GATINEAU – The Telecommunications Act allows the CRTC to order “telecommunications facilities to be provided, constructed, installed, altered, moved, operated, used, repaired or maintained on any property.”

Furthermore, “No Canadian carrier or distribution undertaking shall construct a transmission line on, over, under or along a highway or other public place without the consent of the municipality or other public authority having jurisdiction over the highway or other public place.”

In that context, the Commission has had to resolve conflicts that arose over the years between some municipalities and carriers. The general rule is a municipality is compensated for its costs incurred by this activity but it’s not quite that simple.

So, in consultation with various parties, the Regulator came up with a model municipal access agreement (MAA) back in 2013 to facilitate discussion between parties and while that helped, the relationship between municipalities and carriers can become acrimonious. Carriers can break up roads to lay down fibre lines while municipalities can delay the deployment of networks.

This is how, in April 2017, the CRTC received an application from the City of Gatineau which requested approval of the terms and conditions of a proposed (MAA) with Bell, Cogeco, Rogers, Telus and Vidéotron. The city indicated it had been in negotiations with the carriers over the previous few years, but still some aspects had not been agreed upon.

On May 3rd 2017, the carriers requested the Commission stay the analysis of Gatineau’s application until the Quebec Superior Court ruled on the constitutionality of Gatineau’s municipal bylaw 718-2012, which governs the activities on city-owner property by telecom companies. The Commission denied the request. As well, on June 16th, 2017, the carriers filed a review and vary application challenging that CRTC decision. The Commission denied the review and vary application, too.

While the parties, in the meantime, were able to resolve some parts of the MAA, the Commission still had to decide on a few issues in a decision published on September 6th, 2019. The City of Gatineau declared victory.
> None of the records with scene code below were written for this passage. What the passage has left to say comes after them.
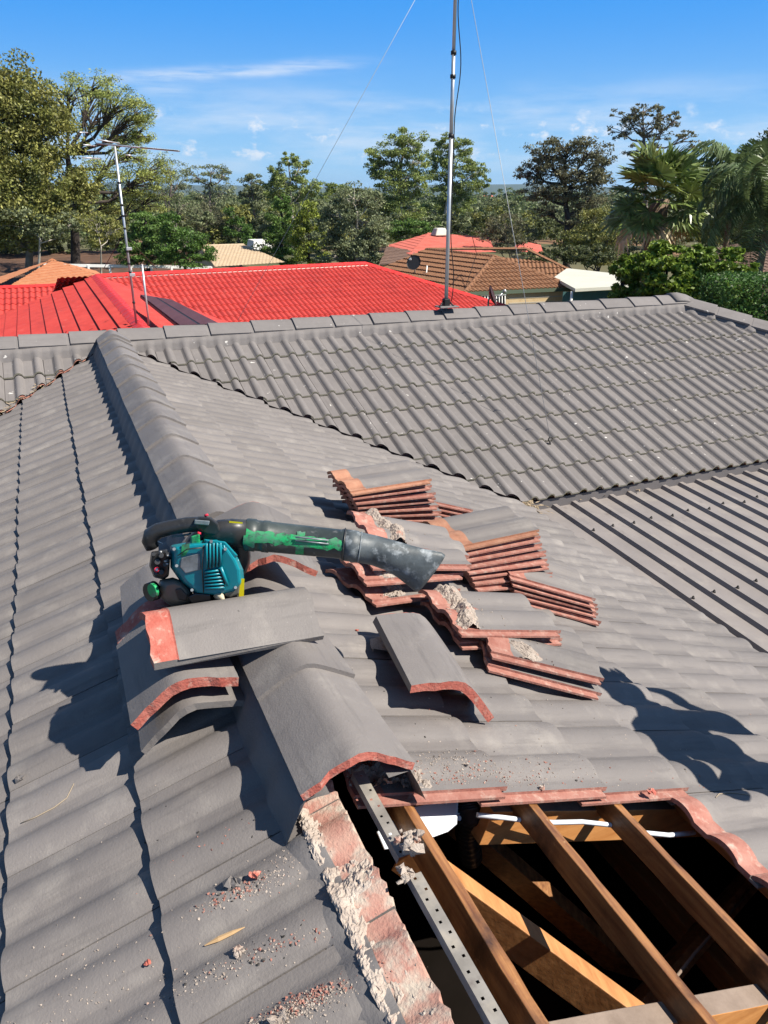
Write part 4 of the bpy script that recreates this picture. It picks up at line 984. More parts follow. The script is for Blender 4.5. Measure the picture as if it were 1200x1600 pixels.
# dry leaf litter caught along the valley foot and eave
mb = MB()
for i in range(420):
    f = random.random()
    if i < 150: p = Vector((2.50 + random.gauss(0, .06), -2.55 + random.gauss(0, .10), ZE + .03))
    elif i < 340: p = Vector((2.54 + random.gauss(0, .025), -4.15 - random.random() * .75, pz(-4.5) + .03))
    else: p = Vector((2.6 + random.random() * 1.6, -2.44 + random.gauss(0, .02), pz(-2.4) + .02))
    a = random.uniform(0, 6.28); d = Vector((math.cos(a), math.sin(a), random.uniform(-.3, .3))) * random.uniform(.015, .04); w_ = Vector((-d.y, d.x, random.uniform(-.01, .01))) * .22
    mb.add([p - d, p + w_, p + d, p - w_], [(0, 1, 2, 3)])
o = mb.build('leaf_litter', 'litter'); tag(o, 'dry leaf litter caught in the gutter below the tiles', 'leaf litter', None, 'stuff')
# leaf scraps in the left valley
mb = MB()
for i in range(120):
    t = random.uniform(.45, 1.3); p = Vector((-t + random.gauss(0, .03), -t + random.gauss(0, .03), ZB - TP * t + .045))
    a = random.uniform(0, 6.28); d = Vector((math.cos(a), math.sin(a), random.uniform(-.3, .3))) * random.uniform(.01, .03); w_ = Vector((-d.y, d.x, .005)) * .25
    mb.add([p - d, p + w_, p + d, p - w_], [(0, 1, 2, 3)])
o = mb.build('leaf_litter', 'litter'); tag(o, 'dry leaf litter in the valley at the far left', 'leaf litter', None, 'stuff')

# ------------------------------------------------------------------ mast on the ridge with guy wires
MX, MY = 3.14, -0.03
mast = empty('antenna_mast', (MX, MY, 0.03), 'tall galvanised antenna mast clamped to the grey ridge', 'antenna mast')
MI = Matrix.Translation((-MX, -MY, -0.03))
mb = MB(); mb.tube([(MX, MY, .03), (MX, MY, 1.55)], .0185, 14); mb.tube([(MX, MY, 1.50), (MX, MY, 2.2)], .0165, 14); mb.tube([(MX, MY, 2.15), (MX, MY, 4.6)], .0150, 14); mb.build('pole', 'galv_bright', mast, MI)
for z in (1.53, 2.18, 2.0): mb = MB(); mb.tube([(MX, MY, z), (MX, MY, z + .03)], .025, 14); mb.build('collar', 'black_wire', mast, MI)
mb = MB(); mb.box((MX, MY - .02, .052), (.20, .14, .012)); mb.build('base_plate', 'tile_old', mast, MI, .003)
mb = MB(); mb.box((MX, MY, .09), (.06, .06, .07)); mb.build('clamp', 'black_wire', mast, MI, .006)
mb = MB(); mb.tube([(MX - .03, MY, .1), (MX - .1, MY - .05, .05)], .008, 6); mb.tube([(MX + .03, MY, .1), (MX + .06, MY - .05, .055)], .008, 6); mb.build('bracket_arm', 'black_wire', mast, MI)
mb = MB(); pts = []
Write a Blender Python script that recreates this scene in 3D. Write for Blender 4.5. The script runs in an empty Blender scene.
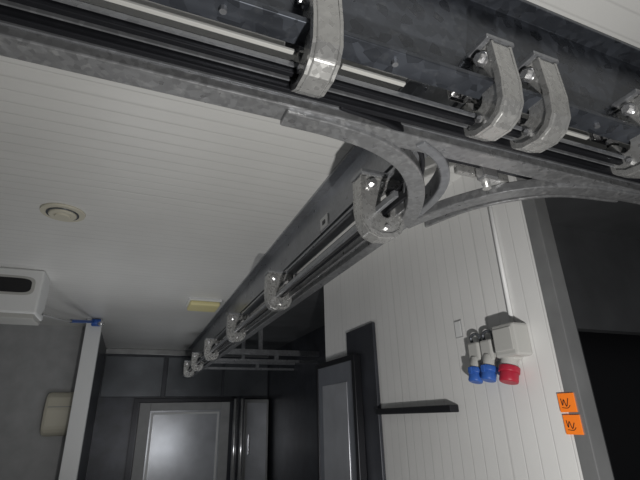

The CRTC decided the carriers are required to provide notification only with respect to the “replacement of above-ground equipment without adding more plant or significantly increasing the size of existing plant (pole replacements excluded),” and, “pulling cable through an existing underground duct when the work does not involve breaking up or otherwise disturbing the physical surface of municipal rights of ways (ROW)”

Also, “the Carriers are required to obtain road occupancy permits only for ‘the installation of aerial plant (excluding aerial service drops)’.”

The City of Gatineau will also have to compensate the carriers when the municipality requests companies relocate their equipment, but on a sliding scale depending o the age of the equipment – another victory for the municipality.

Finally, the CRTC approved the increased rate structure proposed by Gatineau for issuing and renewing municipal approval.

The Municipality did not respond to Cartt.ca but in a quote in the local paper, the president of the executive committee of Gatineau, Cedric Tessier said “we were not the only municipality in this file but we initiated it and went to the CRTC and many municipalities were waiting for the outcome of this decision.”

It is expected the gains made by the City of Gatineau will impact future agreements in other municipalities. Although the revenues will not be important, they are likely to provide for a better, clearer relationship between carriers and municipalities.

Finally, however, the tensions noticed in this file do not bode well for future 5G equipment that will need to be deployed on municipal properties, by the thousands.